At the same time he has called us to love him with our mind. Sometimes we need to think intelligently about what we should be praying about. This means taking a more analytical approach to news gathering and not just following where the TV cameras go. One example of this might be choosing to pray for Christians living in Muslim countries who routinely suffer violence and discrimination. We do not hear much about this on the news because journalists seem reluctant to highlight it but agencies like the Barnabas Fund have excellent resources to help us pray for persecuted Christians. Another example of the analytical approach can be found over Darfur. Crimes of genocide are perpetrated daily but we do not think much about them because we do not see much footage on TV (the risk and the geography working against journalists). ‘Out of sight, in my mind’ is a good slogan for such prayers.

 

We surely have to set some kind of informal cap on what we intercede for so that we can be fruitful in what we will. It is similar to the kind of response we make to charity. Week after week we receive invitations through the post to give to particular charities.
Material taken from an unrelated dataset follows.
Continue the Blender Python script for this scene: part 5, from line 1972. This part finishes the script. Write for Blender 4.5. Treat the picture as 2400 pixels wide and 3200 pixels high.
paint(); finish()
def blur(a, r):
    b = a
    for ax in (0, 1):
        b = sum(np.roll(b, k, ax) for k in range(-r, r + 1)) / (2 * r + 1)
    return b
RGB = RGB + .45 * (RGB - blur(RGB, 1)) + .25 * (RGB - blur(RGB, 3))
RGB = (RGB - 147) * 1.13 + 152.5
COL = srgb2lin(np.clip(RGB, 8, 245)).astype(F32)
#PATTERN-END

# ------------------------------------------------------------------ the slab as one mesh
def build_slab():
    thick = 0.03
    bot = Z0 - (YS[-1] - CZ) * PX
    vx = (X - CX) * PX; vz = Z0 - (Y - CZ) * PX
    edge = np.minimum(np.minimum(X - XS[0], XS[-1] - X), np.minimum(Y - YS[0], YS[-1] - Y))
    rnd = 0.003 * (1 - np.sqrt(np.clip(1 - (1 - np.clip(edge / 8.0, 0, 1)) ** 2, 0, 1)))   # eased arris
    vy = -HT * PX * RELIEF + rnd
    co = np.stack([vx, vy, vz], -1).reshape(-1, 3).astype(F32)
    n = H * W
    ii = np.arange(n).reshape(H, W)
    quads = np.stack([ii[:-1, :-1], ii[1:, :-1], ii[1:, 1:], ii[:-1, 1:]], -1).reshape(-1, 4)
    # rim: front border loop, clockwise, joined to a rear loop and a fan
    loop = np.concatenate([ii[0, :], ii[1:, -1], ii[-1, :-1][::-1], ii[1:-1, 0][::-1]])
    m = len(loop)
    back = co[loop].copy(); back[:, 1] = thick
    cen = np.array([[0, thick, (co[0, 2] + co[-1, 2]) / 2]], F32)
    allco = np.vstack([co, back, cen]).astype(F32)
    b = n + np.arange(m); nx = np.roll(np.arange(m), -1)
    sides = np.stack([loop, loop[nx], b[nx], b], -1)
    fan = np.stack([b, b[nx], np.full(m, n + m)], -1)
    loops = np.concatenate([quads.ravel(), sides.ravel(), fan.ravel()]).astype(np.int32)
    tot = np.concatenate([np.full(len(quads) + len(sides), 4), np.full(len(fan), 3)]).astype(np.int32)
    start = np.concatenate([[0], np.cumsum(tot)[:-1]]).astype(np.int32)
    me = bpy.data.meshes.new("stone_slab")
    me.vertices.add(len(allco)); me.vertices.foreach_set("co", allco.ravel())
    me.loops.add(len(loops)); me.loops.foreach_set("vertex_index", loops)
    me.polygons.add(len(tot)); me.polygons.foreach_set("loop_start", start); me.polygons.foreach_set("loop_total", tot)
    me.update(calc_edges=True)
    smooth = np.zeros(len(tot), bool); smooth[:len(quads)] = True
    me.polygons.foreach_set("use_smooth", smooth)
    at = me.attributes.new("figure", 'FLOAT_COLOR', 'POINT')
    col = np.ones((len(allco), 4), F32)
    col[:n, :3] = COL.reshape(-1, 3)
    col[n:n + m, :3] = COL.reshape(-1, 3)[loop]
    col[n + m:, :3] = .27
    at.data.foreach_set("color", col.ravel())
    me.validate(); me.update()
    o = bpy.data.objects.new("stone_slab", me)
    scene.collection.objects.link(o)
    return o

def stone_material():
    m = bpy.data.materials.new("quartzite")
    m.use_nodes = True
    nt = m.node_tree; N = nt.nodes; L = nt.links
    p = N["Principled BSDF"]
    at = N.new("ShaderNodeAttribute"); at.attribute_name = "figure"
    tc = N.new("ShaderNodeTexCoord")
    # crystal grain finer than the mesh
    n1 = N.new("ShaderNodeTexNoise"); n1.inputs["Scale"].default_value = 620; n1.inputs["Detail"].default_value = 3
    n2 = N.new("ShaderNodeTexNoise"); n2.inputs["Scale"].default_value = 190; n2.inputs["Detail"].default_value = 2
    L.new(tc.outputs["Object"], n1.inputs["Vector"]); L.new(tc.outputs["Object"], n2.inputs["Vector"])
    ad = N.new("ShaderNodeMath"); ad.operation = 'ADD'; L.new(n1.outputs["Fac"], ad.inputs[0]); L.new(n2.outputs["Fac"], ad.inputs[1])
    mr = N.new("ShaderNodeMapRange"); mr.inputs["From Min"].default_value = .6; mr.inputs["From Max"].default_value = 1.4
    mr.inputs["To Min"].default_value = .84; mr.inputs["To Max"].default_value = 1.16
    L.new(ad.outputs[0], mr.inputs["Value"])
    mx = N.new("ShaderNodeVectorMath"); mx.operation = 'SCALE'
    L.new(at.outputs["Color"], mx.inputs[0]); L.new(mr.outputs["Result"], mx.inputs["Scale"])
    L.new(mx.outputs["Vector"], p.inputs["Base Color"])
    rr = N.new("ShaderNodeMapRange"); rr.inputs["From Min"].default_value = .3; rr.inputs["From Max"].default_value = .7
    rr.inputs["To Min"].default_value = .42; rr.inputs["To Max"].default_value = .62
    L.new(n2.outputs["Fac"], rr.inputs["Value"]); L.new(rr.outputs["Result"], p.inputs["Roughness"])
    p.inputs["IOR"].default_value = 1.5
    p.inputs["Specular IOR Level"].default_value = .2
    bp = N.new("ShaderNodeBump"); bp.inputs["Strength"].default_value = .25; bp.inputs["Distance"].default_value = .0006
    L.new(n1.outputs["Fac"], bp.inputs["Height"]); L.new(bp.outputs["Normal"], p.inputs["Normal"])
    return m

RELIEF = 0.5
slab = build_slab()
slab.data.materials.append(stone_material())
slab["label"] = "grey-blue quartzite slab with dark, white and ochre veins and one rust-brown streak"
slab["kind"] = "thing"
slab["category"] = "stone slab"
If we gave to them all we would be spreading our commitments so thinly as to be meaningless. Choosing a limited number of charities we have a heart and a mind for is usually what we do – and the same principle might apply to intercession.

 

We must not feel guilty about not praying for everything. Our prayers will be most effective where our heart and mind lead us. God will prompt others to pray for the things we do not, just as he prompts us to pray for the things they do not. We cannot be messianic about prayer because only one man has that role: ‘it is Christ Jesus…who is at the right hand of God, who indeed intercedes for us’ (Romans 8: 34).